* Goal
Print, without altering anything, the lines from the one that holds "Model this scene" to the one that holds "COL = scene.collection", inclusive. No other lines belong in the output.

* Rows
::::
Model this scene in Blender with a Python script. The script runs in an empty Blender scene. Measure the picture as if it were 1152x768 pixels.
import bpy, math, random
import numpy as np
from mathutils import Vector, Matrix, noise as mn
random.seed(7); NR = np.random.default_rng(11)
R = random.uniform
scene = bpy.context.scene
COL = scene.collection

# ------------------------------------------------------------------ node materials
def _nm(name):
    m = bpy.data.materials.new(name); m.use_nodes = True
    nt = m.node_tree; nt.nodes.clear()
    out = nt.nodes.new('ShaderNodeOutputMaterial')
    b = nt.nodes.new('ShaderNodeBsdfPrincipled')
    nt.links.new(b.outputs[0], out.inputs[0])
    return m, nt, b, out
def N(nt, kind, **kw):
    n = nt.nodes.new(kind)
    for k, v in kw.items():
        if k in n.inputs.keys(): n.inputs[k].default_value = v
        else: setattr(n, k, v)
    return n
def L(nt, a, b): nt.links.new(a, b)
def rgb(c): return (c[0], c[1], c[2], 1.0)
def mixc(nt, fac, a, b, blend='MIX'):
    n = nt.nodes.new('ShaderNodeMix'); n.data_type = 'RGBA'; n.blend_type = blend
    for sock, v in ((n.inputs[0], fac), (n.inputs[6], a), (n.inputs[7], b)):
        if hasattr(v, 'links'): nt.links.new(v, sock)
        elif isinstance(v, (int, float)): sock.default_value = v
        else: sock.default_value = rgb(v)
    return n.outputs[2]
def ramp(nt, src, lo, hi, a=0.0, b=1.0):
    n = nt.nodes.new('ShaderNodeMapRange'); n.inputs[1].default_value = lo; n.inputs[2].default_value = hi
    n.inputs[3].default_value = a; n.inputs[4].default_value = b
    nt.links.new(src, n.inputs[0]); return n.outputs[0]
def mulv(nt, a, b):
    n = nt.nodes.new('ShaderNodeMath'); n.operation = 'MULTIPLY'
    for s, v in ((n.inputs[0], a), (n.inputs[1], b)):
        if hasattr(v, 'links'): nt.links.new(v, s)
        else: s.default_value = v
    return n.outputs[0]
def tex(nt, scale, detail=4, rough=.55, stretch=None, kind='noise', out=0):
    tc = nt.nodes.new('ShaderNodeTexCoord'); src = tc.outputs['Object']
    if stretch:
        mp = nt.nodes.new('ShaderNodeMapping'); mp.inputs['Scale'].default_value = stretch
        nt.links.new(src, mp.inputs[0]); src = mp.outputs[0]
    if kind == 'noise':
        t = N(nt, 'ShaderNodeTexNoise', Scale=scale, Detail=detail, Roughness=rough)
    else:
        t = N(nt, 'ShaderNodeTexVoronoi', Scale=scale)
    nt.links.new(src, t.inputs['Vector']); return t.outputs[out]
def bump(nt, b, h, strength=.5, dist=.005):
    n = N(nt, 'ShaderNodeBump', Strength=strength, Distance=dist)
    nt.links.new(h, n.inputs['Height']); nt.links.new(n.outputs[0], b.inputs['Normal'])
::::
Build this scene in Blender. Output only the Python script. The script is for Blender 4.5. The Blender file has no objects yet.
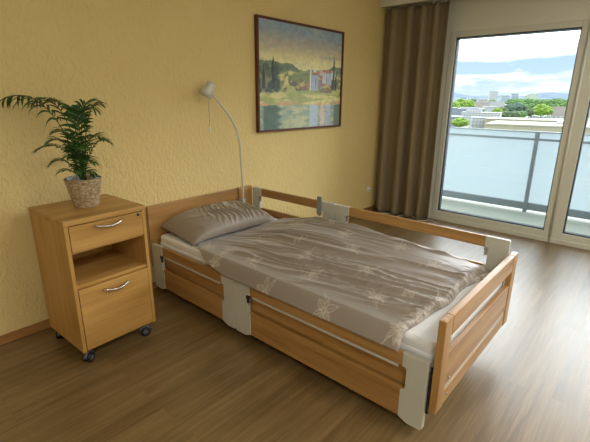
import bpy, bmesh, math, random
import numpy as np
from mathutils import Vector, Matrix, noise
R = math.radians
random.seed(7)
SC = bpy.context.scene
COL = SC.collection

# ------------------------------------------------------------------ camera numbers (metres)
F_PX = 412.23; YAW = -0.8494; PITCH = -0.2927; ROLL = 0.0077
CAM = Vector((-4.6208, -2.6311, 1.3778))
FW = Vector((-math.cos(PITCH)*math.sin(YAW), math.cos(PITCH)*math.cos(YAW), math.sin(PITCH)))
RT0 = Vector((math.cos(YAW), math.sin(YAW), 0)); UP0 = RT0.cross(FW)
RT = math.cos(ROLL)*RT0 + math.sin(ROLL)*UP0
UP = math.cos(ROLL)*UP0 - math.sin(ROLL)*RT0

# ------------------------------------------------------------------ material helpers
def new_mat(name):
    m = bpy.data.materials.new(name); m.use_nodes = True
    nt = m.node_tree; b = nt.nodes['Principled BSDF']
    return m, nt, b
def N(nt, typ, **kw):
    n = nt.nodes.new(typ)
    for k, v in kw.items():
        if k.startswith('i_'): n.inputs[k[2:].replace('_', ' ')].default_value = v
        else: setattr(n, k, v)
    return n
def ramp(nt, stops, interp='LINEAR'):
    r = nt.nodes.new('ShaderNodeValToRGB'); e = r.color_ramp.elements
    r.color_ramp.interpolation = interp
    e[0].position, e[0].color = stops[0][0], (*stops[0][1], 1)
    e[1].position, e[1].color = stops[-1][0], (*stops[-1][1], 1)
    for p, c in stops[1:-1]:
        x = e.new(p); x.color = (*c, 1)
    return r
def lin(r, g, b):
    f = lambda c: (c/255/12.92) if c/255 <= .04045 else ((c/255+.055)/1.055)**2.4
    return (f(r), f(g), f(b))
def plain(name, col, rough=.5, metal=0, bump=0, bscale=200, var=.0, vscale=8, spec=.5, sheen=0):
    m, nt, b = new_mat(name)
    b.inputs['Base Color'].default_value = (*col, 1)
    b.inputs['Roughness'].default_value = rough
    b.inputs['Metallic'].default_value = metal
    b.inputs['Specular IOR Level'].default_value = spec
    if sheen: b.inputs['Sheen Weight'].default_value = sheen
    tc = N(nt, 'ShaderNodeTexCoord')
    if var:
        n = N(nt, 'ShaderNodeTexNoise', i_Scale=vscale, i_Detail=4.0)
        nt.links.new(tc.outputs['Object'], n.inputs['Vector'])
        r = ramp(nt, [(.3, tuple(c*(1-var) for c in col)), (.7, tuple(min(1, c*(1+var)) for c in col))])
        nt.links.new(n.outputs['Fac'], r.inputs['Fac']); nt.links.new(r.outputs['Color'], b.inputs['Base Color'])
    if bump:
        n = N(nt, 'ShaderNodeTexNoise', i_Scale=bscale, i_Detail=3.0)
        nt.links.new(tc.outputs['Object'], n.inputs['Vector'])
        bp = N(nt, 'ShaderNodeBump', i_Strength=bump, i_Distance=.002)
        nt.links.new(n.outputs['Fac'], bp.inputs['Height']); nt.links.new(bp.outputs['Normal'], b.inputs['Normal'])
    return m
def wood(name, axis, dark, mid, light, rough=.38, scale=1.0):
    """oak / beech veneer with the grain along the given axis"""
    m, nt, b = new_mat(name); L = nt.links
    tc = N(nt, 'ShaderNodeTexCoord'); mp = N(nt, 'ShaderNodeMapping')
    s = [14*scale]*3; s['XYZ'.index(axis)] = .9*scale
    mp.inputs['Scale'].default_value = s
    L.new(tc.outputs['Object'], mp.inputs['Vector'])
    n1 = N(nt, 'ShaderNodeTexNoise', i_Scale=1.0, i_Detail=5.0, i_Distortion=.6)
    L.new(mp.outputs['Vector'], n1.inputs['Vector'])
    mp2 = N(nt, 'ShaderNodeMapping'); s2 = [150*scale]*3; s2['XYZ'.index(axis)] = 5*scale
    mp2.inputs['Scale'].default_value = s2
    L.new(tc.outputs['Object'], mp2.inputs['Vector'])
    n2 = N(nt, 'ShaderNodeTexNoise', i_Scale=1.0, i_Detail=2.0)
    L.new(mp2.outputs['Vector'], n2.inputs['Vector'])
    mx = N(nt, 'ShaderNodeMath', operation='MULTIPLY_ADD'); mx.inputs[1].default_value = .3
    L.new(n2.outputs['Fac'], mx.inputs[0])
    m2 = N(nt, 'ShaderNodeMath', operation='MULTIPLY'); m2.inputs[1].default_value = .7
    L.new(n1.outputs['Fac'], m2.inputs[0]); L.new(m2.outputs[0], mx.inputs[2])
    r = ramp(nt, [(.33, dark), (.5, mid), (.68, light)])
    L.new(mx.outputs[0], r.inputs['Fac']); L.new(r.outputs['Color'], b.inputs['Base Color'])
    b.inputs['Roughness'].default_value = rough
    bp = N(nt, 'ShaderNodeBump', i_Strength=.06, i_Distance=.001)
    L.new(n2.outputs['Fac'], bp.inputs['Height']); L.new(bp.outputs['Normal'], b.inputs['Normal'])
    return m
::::
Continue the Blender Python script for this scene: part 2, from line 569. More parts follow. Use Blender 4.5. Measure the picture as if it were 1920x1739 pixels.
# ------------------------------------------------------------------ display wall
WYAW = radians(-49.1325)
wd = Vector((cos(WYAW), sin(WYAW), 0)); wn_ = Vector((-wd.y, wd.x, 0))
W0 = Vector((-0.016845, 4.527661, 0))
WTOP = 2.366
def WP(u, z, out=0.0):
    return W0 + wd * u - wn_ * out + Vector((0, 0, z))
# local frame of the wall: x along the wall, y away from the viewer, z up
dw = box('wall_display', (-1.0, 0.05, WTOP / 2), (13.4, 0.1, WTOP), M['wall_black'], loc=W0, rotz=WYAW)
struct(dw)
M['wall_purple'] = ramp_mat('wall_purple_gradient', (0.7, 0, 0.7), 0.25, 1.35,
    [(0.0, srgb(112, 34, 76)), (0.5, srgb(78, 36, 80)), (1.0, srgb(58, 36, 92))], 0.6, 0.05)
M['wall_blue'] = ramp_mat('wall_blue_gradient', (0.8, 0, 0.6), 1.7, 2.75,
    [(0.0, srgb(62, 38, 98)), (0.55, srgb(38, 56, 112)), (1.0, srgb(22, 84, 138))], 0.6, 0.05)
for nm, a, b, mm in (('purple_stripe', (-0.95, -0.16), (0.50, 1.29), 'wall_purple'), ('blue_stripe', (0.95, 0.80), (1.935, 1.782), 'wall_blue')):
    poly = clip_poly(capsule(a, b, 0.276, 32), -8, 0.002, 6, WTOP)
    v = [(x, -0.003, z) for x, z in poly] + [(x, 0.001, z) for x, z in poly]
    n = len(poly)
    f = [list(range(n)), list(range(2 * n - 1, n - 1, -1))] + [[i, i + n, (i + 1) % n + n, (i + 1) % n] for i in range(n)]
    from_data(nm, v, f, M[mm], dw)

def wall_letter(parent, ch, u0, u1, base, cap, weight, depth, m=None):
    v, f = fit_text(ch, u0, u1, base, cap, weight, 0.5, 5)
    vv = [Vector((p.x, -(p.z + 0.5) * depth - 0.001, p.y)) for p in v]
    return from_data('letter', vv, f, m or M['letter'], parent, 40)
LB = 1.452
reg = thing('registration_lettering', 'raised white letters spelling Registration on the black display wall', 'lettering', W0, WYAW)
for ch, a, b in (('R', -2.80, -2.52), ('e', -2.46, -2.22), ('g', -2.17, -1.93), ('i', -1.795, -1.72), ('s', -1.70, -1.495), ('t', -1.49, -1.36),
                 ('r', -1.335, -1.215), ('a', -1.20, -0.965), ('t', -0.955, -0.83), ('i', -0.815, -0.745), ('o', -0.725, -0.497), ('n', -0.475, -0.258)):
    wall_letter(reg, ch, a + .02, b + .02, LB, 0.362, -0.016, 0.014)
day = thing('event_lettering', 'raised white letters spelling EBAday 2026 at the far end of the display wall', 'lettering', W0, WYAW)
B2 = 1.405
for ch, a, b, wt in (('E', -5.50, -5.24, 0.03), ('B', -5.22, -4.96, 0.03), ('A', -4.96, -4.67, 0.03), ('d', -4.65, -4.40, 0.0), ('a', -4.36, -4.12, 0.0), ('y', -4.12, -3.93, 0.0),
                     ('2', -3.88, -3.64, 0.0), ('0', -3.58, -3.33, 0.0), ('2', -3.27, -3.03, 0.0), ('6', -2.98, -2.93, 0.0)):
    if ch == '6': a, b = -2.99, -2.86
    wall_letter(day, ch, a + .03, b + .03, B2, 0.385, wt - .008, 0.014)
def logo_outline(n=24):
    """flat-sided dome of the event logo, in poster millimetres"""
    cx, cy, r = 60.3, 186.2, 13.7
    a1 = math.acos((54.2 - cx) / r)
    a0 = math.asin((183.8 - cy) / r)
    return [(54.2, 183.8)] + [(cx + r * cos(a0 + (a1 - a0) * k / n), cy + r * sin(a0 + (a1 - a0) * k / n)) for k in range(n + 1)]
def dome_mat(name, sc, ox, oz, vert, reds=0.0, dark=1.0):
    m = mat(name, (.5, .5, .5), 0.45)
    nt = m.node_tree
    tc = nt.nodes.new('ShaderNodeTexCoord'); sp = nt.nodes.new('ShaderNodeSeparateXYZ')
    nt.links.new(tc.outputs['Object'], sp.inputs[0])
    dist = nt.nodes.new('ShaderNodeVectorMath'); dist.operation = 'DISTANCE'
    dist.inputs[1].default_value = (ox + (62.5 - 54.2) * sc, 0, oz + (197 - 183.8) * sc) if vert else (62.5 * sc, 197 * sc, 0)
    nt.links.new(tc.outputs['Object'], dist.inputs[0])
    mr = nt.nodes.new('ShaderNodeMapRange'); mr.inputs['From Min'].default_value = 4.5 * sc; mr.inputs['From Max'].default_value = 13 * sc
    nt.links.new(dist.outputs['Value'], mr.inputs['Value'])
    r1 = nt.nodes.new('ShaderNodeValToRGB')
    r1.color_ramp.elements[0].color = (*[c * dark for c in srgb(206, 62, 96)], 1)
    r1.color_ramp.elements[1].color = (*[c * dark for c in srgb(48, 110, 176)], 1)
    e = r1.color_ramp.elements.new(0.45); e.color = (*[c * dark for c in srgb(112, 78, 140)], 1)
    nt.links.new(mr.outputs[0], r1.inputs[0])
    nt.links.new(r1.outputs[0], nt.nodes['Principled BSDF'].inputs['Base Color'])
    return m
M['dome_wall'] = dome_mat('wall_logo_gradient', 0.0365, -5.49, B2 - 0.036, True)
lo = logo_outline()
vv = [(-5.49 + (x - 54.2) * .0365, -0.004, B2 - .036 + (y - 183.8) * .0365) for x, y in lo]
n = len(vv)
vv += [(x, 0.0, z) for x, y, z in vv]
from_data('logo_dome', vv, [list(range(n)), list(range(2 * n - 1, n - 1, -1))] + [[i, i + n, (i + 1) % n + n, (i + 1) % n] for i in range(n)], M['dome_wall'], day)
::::
* Written answer
Model this scene in Blender with a Python script. The script runs in an empty Blender scene. Measure the picture as if it were 1152x768 pixels.
import bpy, math, random
import numpy as np
from mathutils import Vector, Matrix, noise as mn
random.seed(7); NR = np.random.default_rng(11)
R = random.uniform
scene = bpy.context.scene
COL = scene.collection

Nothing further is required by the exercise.